Friday, March 2, 2012

A Closer Look at Subgenres: Steampunk

I was recently reading the Steampunk Bible, by Jeff VanderMeer, and my teen son came in. After looking over my shoulder for a minute, he asked if he could borrow it when I was done. Later I caught him reading it. "Why haven't I heard of Steampunk before?" he asked. His tone was aggrieved. Of course, what's funniest about that is I'm sure there's a great deal that my fifteen-year old hasn't heard of yet, or had the chance to enjoy. All the same, that was my feeling, too, when I first discovered that there was a name for this weird obsession I've had, and a whole genre, too!

A few notes on Steampunk, in case you, too, are wondering what this new beast is and why you haven't heard of it.




  • You get to dress up, and your costume can be as historically inspired and wildly creative as you like. Many times they include funky gadgets, goggles, and glorious gizmos. Plus a corset, if you like. Not that I would know anything about that ;)


  • There's lots of opportunity for hands on--in fact, do it yourself is kind of at the core of steampunk. If you're like me and you love to see your own contraption take shape and work, this is for you. If you love an independent and self-sustainable lifestyle, this is for you.


  • It has its own music, and its own art. Above and beyond the literary genre lives an entire culture that is vibrant and always pushing the creative envelope.


  • The underlying philosophy is one that embraces alternatives. That history didn't have to run the way it did, that you don't have to buy everything from a store, that the possibilities for self expression run deeper than whatever clothing ad is currently running.

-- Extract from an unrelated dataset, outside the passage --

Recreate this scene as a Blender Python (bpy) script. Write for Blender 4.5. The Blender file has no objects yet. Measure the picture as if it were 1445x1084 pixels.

Stories started the whole thing, and stories (imho) keep it going. Classics include H.G. Wells and Jules Verne. My personal favorites are Scott Westerfeld's Leviathan books, and Gail Carriger's Parasol Protectorate series. Which kind of shows you the scope of what steampunk is capable of. When the future has been reinvented through a lens that recreates the past, anything is possible.